Transpersonen sollen unsichtbar gemacht werden
Mit der zunehmenden Akzeptanz von Schwulen und Lesben schießen sich LGBTI-Gegner immer mehr auf einen neuen Feind ein: Die Anerkennung von Transsexuellen. Hass auf alles, was nicht den Geschlechtsklischees der Fünfzigerjahre entspricht, ist dabei besonders in der AfD zu Hause – führende Politiker der Rechtspopulisten haben sich in diesem Jahr beispielsweise aufgeregt, wenn Männer etwas anderes als "Hosen und Pullover" tragen. Das Karlsruher Urteil zum Dritten Geschlecht wurde von Alice Weidel als "abstruse genderpolitische Empfehlung" und von Björn Höcke als "Recht auf Schizophrenie" gedeutet.
Ganz vorne an der Abwehrhaltung gegen Transpersonen ist auch die mächtige katholische Kirche. Papst Franziskus bezeichnete eine Geschlechtsanpassung etwa als gefährliche "Manipulation". Die US-Bischofskonferenz ging noch einen Schritt weiter und behauptete schlicht, es gebe keine Transpersonen.
In den USA ist Transphobie mit Donald Trump Staatsräson geworden: Präsident Donald Trump will mit einem Erlass alle Transpersonen aus den amerikanischen Streitkräften drängen. Der Gesundheitsbehörde wurde sogar verboten, den Begriff "Transgender" zu verwenden.

Im Sommer attestierte Trump Transpersonen via Twitter, dass sie eine Belastung für das Militär seien
Ziel all dieser Initiativen ist es, Transpersonen unsichtbar zu machen, um am eigenen Weltbild aus der "guten alten Zeit" festhalten zu können. Dass viele Transpersonen damit in den Selbstmord getrieben werden, ist den Verantwortlichen offensichtlich egal.
Gutachterpflicht für Transsexuelle bleibt
Das Bundesverfassungsgericht hat in den letzten Jahren viele Benachteiligungen für sexuelle oder geschlechtliche Minderheiten abgeschafft: Mehrfach erklärten die Höchstrichter unterschiedliche Behandlungen von eingetragenen Lebenspartnern gegenüber heterosexuellen Eheleuten für verfassungswidrig, mehrfach hebelten sie Teile des inzwischen antiken Transsexuellengesetzes aus dem Jahr 1981 als ungültig aus. Erst Anfang November erklärte Karlsruhe, das Grundgesetz enthalte das Recht für Interesexuelle, in einem Dritten Geschlecht anerkannt zu werden.

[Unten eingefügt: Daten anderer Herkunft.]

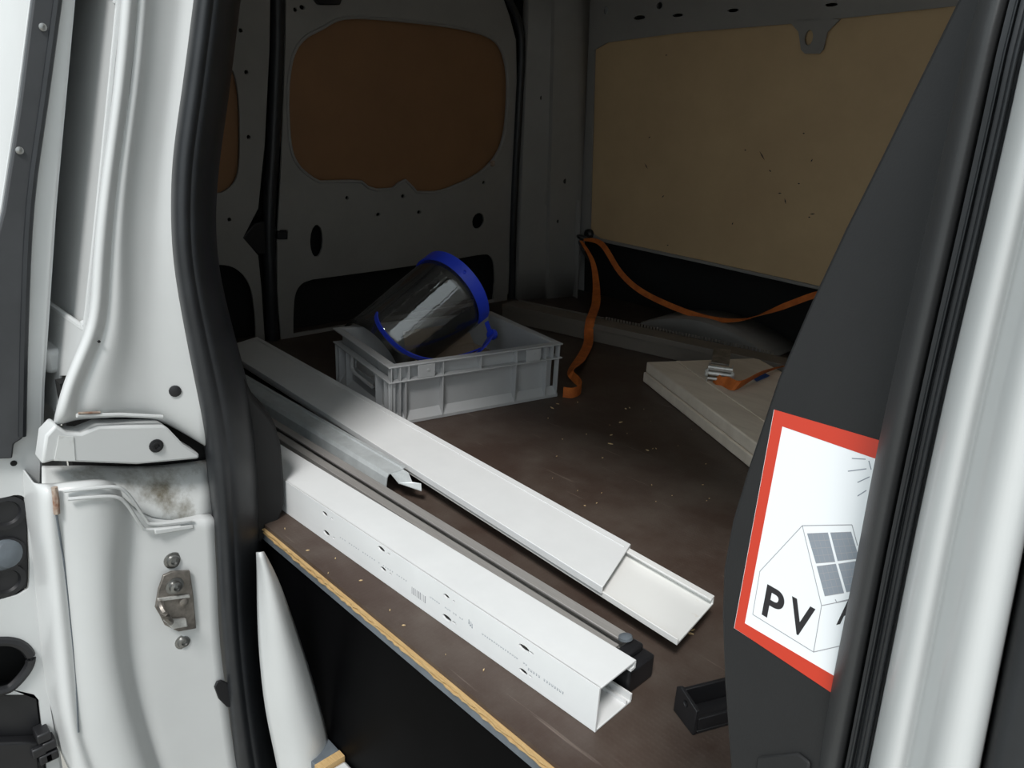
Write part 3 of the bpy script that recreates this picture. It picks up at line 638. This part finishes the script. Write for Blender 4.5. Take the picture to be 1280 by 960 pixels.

Daher kam eine nur zwei Wochen später bekannt gegebene Entscheidung des Gerichts für viele überraschend: Die Höchstrichter befanden, dass die sogenannte Gutachterpflicht für Transsexuelle nicht gegen das Grundgesetz verstößt. Die von Trans-Aktivisten verhasste Regelung besagt, dass Transpersonen, die in ihrem Geschlecht anerkannt werden wollen, zwei Gutachter unabhängig voneinander von ihrer Transsexualität überzeugen müssen. Die als demütigend und entwürdigend empfundene Prozedur kann nur der Gesetzgeber abschaffen – in den letzten Legislaturperioden zeigten die jeweiligen Regierungen aber kaum Interesse, am Transsexuellengesetz zu rütteln.